# EXERCISE TASK:
Print the lines of the data, starting with the first, up to and including the line where "COL = scene.collection" appears.

# start of EXERCISE MATERIAL

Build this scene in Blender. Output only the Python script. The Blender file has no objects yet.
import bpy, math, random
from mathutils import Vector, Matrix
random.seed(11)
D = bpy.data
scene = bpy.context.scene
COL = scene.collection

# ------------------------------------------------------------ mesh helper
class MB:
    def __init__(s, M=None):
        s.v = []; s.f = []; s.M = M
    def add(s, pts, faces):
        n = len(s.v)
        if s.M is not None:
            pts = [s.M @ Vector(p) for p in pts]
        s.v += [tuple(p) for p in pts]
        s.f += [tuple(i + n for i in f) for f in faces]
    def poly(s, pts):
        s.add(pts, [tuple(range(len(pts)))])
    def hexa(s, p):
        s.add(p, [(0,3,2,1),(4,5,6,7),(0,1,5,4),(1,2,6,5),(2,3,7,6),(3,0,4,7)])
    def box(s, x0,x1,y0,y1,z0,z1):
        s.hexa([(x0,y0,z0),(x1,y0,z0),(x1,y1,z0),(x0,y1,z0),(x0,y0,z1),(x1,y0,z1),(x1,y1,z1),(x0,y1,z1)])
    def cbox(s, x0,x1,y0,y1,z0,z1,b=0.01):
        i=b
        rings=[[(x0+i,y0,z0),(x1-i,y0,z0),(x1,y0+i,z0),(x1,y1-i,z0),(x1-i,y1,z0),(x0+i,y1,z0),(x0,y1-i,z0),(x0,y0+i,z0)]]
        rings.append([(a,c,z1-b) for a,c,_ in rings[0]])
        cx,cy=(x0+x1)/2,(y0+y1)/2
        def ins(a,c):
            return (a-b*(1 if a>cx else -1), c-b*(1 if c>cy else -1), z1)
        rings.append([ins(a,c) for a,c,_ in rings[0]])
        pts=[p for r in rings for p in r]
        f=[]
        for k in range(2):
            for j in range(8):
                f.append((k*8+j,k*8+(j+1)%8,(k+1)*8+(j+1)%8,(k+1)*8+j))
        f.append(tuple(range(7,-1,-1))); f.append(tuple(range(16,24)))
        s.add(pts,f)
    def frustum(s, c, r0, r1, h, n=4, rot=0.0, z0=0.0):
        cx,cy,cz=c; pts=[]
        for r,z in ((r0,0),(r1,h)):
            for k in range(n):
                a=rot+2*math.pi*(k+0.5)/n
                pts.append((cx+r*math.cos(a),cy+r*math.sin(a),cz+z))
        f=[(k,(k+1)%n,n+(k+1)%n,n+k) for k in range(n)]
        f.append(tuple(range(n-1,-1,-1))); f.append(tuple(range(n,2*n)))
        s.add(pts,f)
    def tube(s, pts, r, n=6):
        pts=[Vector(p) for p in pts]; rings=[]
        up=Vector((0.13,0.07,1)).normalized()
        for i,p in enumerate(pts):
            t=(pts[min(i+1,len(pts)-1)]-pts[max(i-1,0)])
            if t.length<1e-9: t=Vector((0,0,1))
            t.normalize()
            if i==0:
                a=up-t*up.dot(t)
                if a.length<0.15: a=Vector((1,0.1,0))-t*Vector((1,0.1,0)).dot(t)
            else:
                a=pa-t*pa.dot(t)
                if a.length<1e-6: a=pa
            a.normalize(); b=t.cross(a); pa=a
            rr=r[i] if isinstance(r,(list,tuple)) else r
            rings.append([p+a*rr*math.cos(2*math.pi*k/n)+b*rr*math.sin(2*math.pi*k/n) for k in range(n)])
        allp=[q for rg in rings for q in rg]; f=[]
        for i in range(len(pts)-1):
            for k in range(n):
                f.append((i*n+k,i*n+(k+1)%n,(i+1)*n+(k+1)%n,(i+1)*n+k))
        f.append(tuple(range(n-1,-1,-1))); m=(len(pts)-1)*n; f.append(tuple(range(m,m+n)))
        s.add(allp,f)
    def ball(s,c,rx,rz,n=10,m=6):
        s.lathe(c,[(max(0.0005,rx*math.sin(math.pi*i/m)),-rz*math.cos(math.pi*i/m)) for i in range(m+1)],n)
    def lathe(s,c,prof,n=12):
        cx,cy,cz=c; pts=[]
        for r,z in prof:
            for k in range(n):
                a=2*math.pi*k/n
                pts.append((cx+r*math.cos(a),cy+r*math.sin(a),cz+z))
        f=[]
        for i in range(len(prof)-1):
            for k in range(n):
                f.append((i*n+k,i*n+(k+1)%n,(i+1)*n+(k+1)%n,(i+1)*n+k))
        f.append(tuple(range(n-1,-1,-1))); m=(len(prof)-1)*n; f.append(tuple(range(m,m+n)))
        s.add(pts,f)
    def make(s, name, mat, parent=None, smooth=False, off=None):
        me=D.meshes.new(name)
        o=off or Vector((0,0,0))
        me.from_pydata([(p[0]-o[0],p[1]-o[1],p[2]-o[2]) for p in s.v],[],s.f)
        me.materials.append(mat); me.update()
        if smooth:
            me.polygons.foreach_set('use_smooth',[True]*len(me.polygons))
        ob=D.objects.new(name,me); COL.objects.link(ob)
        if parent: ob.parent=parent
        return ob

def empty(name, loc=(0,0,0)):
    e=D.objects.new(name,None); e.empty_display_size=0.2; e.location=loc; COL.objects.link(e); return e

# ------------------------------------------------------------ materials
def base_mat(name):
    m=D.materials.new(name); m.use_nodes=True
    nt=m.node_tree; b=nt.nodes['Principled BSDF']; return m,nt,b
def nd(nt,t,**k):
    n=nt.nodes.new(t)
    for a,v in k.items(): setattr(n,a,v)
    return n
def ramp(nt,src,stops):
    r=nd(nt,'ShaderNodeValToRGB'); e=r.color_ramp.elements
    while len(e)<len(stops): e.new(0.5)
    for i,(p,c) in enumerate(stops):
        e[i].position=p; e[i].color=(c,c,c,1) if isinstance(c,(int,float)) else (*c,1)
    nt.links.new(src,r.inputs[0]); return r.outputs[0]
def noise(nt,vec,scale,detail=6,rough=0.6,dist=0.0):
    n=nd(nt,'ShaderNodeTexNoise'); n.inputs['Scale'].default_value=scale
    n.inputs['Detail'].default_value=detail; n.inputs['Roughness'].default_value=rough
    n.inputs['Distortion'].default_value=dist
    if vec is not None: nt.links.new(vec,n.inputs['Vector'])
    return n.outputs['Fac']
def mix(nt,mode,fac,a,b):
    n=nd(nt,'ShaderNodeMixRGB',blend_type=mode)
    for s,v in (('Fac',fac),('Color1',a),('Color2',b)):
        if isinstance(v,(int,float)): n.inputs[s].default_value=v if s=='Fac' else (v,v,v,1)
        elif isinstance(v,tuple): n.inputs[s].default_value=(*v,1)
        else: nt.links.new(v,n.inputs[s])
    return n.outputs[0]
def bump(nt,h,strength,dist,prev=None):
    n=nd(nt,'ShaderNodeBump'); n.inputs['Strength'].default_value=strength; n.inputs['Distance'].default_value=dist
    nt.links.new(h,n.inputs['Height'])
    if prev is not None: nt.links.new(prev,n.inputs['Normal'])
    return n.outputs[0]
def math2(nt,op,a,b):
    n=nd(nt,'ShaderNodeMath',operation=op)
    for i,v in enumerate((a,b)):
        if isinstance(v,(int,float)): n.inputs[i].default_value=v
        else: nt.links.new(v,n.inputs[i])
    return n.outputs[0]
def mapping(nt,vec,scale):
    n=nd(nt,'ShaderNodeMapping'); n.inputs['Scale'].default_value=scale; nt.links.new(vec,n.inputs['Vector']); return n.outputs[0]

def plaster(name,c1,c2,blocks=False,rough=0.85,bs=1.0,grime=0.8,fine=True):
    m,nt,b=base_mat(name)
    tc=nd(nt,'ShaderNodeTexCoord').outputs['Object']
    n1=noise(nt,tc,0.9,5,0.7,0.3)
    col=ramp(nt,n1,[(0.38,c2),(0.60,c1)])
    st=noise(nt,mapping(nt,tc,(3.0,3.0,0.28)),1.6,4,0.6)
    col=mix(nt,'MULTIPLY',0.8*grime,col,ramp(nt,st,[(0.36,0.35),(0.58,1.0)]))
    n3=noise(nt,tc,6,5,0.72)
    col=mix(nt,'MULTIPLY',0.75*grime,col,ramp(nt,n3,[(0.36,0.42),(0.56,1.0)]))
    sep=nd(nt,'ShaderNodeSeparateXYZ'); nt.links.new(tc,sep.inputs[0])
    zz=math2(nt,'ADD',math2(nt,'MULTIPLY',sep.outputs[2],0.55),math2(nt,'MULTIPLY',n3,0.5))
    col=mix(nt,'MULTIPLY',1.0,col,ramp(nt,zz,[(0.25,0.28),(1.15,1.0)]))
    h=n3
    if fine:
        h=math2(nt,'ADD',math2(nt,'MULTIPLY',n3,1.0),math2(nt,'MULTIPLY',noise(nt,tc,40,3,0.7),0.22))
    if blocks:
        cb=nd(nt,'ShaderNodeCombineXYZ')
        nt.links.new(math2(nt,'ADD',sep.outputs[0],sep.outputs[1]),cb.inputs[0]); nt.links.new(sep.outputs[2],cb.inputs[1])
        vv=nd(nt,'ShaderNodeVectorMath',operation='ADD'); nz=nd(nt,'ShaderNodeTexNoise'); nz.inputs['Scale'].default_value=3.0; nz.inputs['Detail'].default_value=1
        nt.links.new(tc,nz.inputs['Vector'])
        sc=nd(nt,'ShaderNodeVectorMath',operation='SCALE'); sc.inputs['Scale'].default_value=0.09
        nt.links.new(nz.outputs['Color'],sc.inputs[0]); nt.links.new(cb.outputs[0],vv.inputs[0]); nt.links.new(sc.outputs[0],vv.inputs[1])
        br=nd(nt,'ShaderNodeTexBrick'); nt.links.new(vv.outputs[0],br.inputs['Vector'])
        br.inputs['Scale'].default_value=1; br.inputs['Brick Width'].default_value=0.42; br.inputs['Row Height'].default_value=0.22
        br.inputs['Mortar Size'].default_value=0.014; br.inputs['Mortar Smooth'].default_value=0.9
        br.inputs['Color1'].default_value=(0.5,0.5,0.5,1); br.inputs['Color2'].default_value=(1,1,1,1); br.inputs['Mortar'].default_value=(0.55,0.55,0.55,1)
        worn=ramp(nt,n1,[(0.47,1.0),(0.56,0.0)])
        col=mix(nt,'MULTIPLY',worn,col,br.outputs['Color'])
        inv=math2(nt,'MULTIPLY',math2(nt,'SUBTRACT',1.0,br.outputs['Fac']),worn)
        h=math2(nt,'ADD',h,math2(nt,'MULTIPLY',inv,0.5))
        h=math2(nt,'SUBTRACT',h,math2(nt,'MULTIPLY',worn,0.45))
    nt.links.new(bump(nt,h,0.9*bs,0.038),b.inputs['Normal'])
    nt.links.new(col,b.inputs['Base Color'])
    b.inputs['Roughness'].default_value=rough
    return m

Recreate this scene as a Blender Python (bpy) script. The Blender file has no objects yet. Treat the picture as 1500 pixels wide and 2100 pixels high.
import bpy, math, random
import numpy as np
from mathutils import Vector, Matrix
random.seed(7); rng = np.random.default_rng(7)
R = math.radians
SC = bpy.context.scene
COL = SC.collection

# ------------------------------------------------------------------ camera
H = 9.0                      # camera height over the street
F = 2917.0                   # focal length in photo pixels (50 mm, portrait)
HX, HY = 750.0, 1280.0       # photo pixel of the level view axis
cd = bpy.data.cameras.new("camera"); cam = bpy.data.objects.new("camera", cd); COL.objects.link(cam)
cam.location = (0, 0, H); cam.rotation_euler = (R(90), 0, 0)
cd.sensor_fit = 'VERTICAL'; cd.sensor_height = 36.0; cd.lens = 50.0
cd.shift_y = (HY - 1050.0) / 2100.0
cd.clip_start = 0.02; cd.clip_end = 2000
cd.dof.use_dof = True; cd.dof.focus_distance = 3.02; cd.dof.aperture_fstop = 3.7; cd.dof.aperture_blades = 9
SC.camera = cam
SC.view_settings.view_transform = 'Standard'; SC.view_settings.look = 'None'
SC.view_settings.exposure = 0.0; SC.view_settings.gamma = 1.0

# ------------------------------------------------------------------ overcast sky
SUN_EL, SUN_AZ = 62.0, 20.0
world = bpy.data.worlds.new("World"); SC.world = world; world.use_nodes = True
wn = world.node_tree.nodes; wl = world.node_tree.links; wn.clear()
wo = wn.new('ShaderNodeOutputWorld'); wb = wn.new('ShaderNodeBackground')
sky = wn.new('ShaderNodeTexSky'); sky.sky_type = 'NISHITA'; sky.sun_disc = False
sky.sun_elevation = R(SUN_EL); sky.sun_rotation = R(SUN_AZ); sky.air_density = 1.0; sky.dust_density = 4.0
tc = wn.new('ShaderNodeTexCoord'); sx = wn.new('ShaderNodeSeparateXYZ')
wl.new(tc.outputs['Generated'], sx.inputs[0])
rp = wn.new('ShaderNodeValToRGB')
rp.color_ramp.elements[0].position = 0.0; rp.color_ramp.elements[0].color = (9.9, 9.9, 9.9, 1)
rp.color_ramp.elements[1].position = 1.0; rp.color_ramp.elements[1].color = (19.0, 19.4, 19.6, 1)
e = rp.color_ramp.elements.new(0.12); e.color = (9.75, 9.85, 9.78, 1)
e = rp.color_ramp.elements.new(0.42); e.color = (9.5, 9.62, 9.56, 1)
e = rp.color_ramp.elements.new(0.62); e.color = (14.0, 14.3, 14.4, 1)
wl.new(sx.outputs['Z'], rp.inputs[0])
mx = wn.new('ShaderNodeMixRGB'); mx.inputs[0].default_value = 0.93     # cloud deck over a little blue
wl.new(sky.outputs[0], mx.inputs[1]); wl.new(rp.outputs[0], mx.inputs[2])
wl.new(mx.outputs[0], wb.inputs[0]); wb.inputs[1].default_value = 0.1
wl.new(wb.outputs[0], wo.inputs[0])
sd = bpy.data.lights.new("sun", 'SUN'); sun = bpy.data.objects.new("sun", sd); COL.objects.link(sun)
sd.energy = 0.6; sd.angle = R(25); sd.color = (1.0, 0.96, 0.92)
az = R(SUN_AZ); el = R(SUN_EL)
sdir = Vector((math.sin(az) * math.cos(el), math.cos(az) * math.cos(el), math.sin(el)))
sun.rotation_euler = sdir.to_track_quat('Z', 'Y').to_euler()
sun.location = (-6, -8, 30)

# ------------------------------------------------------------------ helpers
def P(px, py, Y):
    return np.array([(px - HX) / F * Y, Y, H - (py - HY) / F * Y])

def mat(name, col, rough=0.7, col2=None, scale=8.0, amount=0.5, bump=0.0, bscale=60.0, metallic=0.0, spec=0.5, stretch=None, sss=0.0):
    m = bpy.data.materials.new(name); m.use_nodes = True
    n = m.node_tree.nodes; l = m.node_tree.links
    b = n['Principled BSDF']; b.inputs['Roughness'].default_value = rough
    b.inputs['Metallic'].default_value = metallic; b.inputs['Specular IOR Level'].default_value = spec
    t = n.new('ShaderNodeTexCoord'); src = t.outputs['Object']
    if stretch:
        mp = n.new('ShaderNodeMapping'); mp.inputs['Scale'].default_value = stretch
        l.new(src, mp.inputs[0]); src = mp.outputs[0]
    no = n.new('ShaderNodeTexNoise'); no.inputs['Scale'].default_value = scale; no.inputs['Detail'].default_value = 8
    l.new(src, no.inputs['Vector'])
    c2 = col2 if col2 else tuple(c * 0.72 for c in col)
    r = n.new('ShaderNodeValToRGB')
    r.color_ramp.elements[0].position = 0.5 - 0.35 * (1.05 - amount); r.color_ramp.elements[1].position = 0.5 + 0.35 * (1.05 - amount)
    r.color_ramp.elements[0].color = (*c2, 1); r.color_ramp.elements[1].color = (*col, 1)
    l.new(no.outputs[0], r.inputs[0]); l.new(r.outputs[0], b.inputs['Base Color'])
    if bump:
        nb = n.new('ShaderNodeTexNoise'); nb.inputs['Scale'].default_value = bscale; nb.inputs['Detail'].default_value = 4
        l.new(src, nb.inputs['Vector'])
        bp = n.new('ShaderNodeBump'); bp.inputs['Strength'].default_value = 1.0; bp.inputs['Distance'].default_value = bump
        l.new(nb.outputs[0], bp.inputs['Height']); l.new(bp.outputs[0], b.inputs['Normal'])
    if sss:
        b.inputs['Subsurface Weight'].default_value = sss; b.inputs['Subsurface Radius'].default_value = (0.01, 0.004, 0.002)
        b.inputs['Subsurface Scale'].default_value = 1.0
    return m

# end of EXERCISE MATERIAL

# RESPONSE TO THE TASK:
Build this scene in Blender. Output only the Python script. The Blender file has no objects yet.
import bpy, math, random
from mathutils import Vector, Matrix
random.seed(11)
D = bpy.data
scene = bpy.context.scene
COL = scene.collection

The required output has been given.